» GIVEN EXERCISE
Restate, word for word, every line of the data.

--------------------

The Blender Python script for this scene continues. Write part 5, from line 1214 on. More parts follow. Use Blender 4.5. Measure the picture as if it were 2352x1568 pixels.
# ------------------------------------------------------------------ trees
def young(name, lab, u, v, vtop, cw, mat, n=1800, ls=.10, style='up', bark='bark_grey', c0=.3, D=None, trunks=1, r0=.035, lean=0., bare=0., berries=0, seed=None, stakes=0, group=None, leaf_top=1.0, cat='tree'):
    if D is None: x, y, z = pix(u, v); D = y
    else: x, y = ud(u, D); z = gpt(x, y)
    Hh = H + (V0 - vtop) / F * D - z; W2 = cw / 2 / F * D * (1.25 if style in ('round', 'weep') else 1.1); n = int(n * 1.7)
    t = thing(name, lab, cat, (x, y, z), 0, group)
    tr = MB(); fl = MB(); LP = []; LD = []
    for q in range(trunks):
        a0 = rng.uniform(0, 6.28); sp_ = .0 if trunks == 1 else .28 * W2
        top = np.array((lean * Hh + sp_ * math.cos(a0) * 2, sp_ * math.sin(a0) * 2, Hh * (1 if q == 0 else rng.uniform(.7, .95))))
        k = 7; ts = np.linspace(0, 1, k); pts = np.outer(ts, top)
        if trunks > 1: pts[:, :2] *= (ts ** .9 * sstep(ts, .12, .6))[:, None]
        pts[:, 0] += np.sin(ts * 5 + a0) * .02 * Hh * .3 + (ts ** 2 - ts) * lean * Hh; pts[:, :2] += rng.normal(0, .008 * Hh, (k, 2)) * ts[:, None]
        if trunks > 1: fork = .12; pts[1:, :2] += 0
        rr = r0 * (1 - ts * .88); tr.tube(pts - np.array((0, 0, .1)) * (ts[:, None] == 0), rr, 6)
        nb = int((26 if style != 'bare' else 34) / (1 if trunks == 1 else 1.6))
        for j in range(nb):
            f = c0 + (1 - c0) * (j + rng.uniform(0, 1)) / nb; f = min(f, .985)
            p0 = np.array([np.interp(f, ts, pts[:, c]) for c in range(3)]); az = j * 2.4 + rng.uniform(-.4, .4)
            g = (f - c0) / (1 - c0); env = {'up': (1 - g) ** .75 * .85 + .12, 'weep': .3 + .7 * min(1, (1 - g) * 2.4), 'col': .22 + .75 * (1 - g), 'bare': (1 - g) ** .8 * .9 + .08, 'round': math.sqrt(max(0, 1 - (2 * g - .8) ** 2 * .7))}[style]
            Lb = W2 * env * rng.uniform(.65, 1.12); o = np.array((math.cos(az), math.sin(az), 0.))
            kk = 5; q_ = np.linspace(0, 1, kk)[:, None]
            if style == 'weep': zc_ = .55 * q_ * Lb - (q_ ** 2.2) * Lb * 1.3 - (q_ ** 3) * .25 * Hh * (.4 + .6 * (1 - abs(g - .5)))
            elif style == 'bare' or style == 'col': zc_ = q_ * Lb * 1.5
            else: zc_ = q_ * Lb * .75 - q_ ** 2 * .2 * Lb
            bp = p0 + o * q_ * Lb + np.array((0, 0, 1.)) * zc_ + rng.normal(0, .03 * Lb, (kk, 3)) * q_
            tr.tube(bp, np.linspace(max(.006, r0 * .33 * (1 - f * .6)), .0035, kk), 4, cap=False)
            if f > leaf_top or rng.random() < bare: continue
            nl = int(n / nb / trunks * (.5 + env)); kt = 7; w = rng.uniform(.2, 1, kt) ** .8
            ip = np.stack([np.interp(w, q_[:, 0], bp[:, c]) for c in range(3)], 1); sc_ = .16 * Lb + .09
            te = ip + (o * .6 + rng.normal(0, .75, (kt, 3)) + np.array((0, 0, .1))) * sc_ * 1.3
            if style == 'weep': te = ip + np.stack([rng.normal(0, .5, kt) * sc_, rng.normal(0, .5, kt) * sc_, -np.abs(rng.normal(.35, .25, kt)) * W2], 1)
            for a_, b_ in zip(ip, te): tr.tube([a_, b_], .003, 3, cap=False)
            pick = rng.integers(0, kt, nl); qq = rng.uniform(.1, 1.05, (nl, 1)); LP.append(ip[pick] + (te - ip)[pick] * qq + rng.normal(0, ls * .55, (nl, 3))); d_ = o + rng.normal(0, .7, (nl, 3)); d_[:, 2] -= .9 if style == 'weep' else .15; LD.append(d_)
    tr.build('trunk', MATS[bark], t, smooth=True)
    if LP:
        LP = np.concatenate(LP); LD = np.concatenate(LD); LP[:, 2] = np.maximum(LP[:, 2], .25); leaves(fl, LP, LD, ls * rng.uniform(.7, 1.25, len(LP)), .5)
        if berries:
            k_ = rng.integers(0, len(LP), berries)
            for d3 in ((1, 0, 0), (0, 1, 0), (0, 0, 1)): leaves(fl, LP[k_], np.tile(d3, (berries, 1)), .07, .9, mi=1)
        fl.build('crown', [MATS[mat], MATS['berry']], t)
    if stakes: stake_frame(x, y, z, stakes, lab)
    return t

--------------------

» RIGHT ANSWER
The Blender Python script for this scene continues. Write part 5, from line 1214 on. More parts follow. Use Blender 4.5. Measure the picture as if it were 2352x1568 pixels.
# ------------------------------------------------------------------ trees
def young(name, lab, u, v, vtop, cw, mat, n=1800, ls=.10, style='up', bark='bark_grey', c0=.3, D=None, trunks=1, r0=.035, lean=0., bare=0., berries=0, seed=None, stakes=0, group=None, leaf_top=1.0, cat='tree'):
    if D is None: x, y, z = pix(u, v); D = y
    else: x, y = ud(u, D); z = gpt(x, y)
    Hh = H + (V0 - vtop) / F * D - z; W2 = cw / 2 / F * D * (1.25 if style in ('round', 'weep') else 1.1); n = int(n * 1.7)
    t = thing(name, lab, cat, (x, y, z), 0, group)
    tr = MB(); fl = MB(); LP = []; LD = []
    for q in range(trunks):
        a0 = rng.uniform(0, 6.28); sp_ = .0 if trunks == 1 else .28 * W2
        top = np.array((lean * Hh + sp_ * math.cos(a0) * 2, sp_ * math.sin(a0) * 2, Hh * (1 if q == 0 else rng.uniform(.7, .95))))
        k = 7; ts = np.linspace(0, 1, k); pts = np.outer(ts, top)
        if trunks > 1: pts[:, :2] *= (ts ** .9 * sstep(ts, .12, .6))[:, None]
        pts[:, 0] += np.sin(ts * 5 + a0) * .02 * Hh * .3 + (ts ** 2 - ts) * lean * Hh; pts[:, :2] += rng.normal(0, .008 * Hh, (k, 2)) * ts[:, None]
        if trunks > 1: fork = .12; pts[1:, :2] += 0
        rr = r0 * (1 - ts * .88); tr.tube(pts - np.array((0, 0, .1)) * (ts[:, None] == 0), rr, 6)
        nb = int((26 if style != 'bare' else 34) / (1 if trunks == 1 else 1.6))
        for j in range(nb):
            f = c0 + (1 - c0) * (j + rng.uniform(0, 1)) / nb; f = min(f, .985)
            p0 = np.array([np.interp(f, ts, pts[:, c]) for c in range(3)]); az = j * 2.4 + rng.uniform(-.4, .4)
            g = (f - c0) / (1 - c0); env = {'up': (1 - g) ** .75 * .85 + .12, 'weep': .3 + .7 * min(1, (1 - g) * 2.4), 'col': .22 + .75 * (1 - g), 'bare': (1 - g) ** .8 * .9 + .08, 'round': math.sqrt(max(0, 1 - (2 * g - .8) ** 2 * .7))}[style]
            Lb = W2 * env * rng.uniform(.65, 1.12); o = np.array((math.cos(az), math.sin(az), 0.))
            kk = 5; q_ = np.linspace(0, 1, kk)[:, None]
            if style == 'weep': zc_ = .55 * q_ * Lb - (q_ ** 2.2) * Lb * 1.3 - (q_ ** 3) * .25 * Hh * (.4 + .6 * (1 - abs(g - .5)))
            elif style == 'bare' or style == 'col': zc_ = q_ * Lb * 1.5
            else: zc_ = q_ * Lb * .75 - q_ ** 2 * .2 * Lb
            bp = p0 + o * q_ * Lb + np.array((0, 0, 1.)) * zc_ + rng.normal(0, .03 * Lb, (kk, 3)) * q_
            tr.tube(bp, np.linspace(max(.006, r0 * .33 * (1 - f * .6)), .0035, kk), 4, cap=False)
            if f > leaf_top or rng.random() < bare: continue
            nl = int(n / nb / trunks * (.5 + env)); kt = 7; w = rng.uniform(.2, 1, kt) ** .8
            ip = np.stack([np.interp(w, q_[:, 0], bp[:, c]) for c in range(3)], 1); sc_ = .16 * Lb + .09
            te = ip + (o * .6 + rng.normal(0, .75, (kt, 3)) + np.array((0, 0, .1))) * sc_ * 1.3
            if style == 'weep': te = ip + np.stack([rng.normal(0, .5, kt) * sc_, rng.normal(0, .5, kt) * sc_, -np.abs(rng.normal(.35, .25, kt)) * W2], 1)
            for a_, b_ in zip(ip, te): tr.tube([a_, b_], .003, 3, cap=False)
            pick = rng.integers(0, kt, nl); qq = rng.uniform(.1, 1.05, (nl, 1)); LP.append(ip[pick] + (te - ip)[pick] * qq + rng.normal(0, ls * .55, (nl, 3))); d_ = o + rng.normal(0, .7, (nl, 3)); d_[:, 2] -= .9 if style == 'weep' else .15; LD.append(d_)
    tr.build('trunk', MATS[bark], t, smooth=True)
    if LP:
        LP = np.concatenate(LP); LD = np.concatenate(LD); LP[:, 2] = np.maximum(LP[:, 2], .25); leaves(fl, LP, LD, ls * rng.uniform(.7, 1.25, len(LP)), .5)
        if berries:
            k_ = rng.integers(0, len(LP), berries)
            for d3 in ((1, 0, 0), (0, 1, 0), (0, 0, 1)): leaves(fl, LP[k_], np.tile(d3, (berries, 1)), .07, .9, mi=1)
        fl.build('crown', [MATS[mat], MATS['berry']], t)
    if stakes: stake_frame(x, y, z, stakes, lab)
    return t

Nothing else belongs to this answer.